Buddhist Thoughts is
the SLC Buddhist Temple newsletter which is mailed to Temple members
each month. Here we provide excerpts from archival Buddhist
Thoughts.
2003 November
Thanksgiving and Family
by J.K. Hirano
Many
things occur in human lives. But, whatever difficulties
or sadness that we may have experienced, if we can
look upon our lives as being rare and wondrous events,
then we will truly have lived. If we are able
to realize this realm of gratitude, in which we are
able to live and die in gassho, then what else could
we need.
-- Rev. Jitsuen Kakehashi
Since I was a child,
Thanksgiving has been one of my favorite holidays. It
was a time of our family getting together and laughing,
eating and enjoying ourselves. In many ways, those
were the times that have helped form my personal feelings
about family. Over the years, where and even whom
I have celebrated Thanksgiving with has changed.
When I was young, it
was just the Hirano and Furubayashi families that would
get together at our home. My immediate family, Jichan,
Bachan, Furubayashi family, six adults and six kids, would
all some how fit into our very small home. When
we get together now, we laugh at how we were all able to
fit together with the kids eating on a blue door converted
into a short table, set up in the living room and Jichan,
Bachan and our parents eating in the kitchen. Looking
at this from our family's current circumstances and perspective,
it may seem a little meager and cramped. However,
as a child, I thought it was like a banquet table set for
royalty. It was from these times together, that
I learned the importance of family's enjoying life together.
While I was in Japan
studying, there was no national Thanksgiving holiday. We
students began having our own Thanksgiving dinners at Rev.

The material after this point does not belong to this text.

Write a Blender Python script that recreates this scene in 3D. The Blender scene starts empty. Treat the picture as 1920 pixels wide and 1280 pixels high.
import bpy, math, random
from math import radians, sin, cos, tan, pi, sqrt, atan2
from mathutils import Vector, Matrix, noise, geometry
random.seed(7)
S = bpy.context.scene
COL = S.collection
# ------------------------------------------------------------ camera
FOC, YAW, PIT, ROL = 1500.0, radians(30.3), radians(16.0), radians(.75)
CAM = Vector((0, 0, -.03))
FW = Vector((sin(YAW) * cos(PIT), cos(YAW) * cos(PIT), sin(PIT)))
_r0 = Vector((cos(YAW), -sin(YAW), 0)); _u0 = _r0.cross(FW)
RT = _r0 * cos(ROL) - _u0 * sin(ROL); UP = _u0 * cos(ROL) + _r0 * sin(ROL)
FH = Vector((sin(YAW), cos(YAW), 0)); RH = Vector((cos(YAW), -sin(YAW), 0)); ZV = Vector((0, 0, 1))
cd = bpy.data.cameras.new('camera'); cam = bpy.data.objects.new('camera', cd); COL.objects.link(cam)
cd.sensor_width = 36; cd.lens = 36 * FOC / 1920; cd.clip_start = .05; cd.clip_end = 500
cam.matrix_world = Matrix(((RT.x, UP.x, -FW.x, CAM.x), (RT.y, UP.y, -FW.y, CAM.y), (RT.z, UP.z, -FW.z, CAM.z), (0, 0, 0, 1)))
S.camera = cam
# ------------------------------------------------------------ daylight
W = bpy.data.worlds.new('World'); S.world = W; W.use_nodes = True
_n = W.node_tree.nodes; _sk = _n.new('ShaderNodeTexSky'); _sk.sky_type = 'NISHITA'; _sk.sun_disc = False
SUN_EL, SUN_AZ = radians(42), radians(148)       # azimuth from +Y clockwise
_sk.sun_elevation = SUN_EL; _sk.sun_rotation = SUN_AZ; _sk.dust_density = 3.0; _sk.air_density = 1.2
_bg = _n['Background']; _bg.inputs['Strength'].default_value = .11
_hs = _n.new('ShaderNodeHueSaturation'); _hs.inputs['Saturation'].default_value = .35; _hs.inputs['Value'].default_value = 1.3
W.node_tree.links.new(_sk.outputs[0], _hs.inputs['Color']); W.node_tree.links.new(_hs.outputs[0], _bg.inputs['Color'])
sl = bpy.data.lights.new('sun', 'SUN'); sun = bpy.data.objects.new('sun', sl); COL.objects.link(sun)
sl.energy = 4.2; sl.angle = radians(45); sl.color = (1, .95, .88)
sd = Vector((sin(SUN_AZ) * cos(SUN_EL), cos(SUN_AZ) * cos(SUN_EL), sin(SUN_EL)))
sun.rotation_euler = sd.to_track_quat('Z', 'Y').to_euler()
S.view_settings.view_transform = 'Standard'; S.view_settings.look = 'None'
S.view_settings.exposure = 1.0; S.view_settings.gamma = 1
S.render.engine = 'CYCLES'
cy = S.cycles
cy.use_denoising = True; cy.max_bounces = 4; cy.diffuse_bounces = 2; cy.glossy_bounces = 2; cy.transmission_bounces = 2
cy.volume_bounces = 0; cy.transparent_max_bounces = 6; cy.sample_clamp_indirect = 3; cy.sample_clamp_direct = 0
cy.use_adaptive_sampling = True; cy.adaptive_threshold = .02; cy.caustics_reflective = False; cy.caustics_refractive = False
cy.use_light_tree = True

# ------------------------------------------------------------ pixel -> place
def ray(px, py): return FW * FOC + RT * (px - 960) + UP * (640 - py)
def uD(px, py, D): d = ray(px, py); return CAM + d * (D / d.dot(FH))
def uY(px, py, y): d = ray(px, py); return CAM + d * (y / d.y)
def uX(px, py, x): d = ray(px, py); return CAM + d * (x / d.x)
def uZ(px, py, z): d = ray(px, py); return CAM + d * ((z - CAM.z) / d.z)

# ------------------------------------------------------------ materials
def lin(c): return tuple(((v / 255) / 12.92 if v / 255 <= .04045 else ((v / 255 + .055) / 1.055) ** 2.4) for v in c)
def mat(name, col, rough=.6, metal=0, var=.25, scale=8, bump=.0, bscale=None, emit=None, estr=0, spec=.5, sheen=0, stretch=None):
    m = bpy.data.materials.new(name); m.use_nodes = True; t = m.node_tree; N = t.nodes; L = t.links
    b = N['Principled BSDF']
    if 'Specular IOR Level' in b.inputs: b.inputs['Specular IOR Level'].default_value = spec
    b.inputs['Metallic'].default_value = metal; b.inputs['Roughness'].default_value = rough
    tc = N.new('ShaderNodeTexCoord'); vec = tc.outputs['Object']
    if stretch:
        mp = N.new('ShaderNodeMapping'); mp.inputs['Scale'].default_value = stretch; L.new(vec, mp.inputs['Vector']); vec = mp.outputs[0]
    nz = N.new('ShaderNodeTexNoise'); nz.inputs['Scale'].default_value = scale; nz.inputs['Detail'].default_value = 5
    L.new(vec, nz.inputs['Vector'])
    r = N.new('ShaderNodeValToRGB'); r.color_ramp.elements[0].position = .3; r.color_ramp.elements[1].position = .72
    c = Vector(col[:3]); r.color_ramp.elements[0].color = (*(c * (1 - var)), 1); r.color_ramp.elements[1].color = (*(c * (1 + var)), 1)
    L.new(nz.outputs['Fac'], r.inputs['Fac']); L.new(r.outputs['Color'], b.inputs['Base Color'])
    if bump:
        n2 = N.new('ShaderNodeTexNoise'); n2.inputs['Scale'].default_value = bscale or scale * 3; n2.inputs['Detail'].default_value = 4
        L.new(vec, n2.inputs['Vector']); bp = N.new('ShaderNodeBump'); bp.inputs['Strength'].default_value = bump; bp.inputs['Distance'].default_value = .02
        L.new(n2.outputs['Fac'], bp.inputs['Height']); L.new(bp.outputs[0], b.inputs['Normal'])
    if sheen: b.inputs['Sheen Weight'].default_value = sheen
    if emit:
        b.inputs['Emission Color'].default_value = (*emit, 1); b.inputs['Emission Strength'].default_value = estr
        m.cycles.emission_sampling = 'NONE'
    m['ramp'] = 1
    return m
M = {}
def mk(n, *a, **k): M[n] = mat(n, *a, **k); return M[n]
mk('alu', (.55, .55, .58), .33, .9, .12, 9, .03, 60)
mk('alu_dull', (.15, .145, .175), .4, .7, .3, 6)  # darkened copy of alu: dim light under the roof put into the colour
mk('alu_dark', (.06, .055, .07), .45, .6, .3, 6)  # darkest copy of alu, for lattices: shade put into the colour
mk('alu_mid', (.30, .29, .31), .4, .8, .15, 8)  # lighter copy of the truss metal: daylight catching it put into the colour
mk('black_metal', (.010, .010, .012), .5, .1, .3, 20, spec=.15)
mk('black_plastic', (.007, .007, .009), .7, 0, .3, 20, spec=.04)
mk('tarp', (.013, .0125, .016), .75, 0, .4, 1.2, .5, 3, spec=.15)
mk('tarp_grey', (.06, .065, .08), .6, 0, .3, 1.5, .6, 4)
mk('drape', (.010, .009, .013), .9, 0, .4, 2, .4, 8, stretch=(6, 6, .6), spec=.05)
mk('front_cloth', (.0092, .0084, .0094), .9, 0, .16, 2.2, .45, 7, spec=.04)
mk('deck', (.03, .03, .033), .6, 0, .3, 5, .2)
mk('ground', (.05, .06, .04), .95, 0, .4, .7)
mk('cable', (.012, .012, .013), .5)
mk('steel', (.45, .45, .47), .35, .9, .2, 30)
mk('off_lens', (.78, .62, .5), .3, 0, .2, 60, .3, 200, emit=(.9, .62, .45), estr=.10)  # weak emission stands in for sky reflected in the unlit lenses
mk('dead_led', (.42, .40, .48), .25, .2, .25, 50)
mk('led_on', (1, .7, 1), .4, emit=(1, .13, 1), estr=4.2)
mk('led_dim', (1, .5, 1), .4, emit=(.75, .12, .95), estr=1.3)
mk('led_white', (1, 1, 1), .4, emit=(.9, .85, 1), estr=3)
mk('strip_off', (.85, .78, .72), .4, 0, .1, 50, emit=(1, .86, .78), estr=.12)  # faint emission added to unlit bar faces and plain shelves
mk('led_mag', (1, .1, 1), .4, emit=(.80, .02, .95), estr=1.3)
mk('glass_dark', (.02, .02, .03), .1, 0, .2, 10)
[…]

Dennis and Yoko Yoshikawa's temple in Kyoto. It
was quite an interesting and very enjoyable time. With
the small kitchens and ovens in Japan, it was sometimes
difficult to make the same things we had all grown accustomed
to in the United States. Rev. Dennis and Yoko would
cook one small turkey in their oven. Rev. Marvin
and Gail Harada would cook another one in their toaster
sized oven in their apartment. Rev. David Matsumoto
would take the train to Kobe to get pumpkin pies at the
one Marie Callendar's restaurant in the Kansai area. At
my family's Thanksgiving in the U.S. we always had ham
to go along with our turkey, so I would go to the food
department of Takashimaya department store and buy a big
ham. The Japanese aren't used to selling ham other
than in slices, so when I would order the ham, they remembered
me from year to year. The strange Japanese looking
gaijin that would buy 20,000 yen worth of ham every November.
Any other Sansei or American
students that we knew studying in the Kyoto area was invited. It
was a wondrous amalgam of foods that we would enjoy. Some
one would make chili or buy root beer, things not readily
available in Japan. I even tried to make peach pies
one year. The friendships and feeling of family
that we developed in Japan, remain to this day. Family
wasn't just about blood relations. It was about
individuals sharing our lives with one another, coming
together in mutual support for one another's well being. Although
Rev. Dennis Yoshikawa passed away a few years ago, that
spirit of generosity for us foreign students will never
be forgotten. It is something we all try to continue,
wherever we are.
Now we have Thanksgiving at my home. Jichan, Bachan,
my mom are no longer physically with us, yet they remain
a part of our gathering in spirit. Our family has
grown, to where there are now about 30 of us that get together. The
cousins have married and now have children of their own. Every
year, I am grateful for the good things that have blessed
my family and friends. Yet it is often the difficult
events in our lives that I am the most grateful for. All
human beings have their up and downs. Each family
experiences, death, sickness, separation from loved ones. It
is a part of human life. However, through it all,
we have each remained together. It is the foundation
that was set so many years ago, in a little house on second
east. As we say Namo Amida Butsu, Itadakimasu, we
will remember the good times as well as difficulties, that
have allowed us to come together once again. Laying
the foundations of family for the next generation. I
hope that each of you will do the same.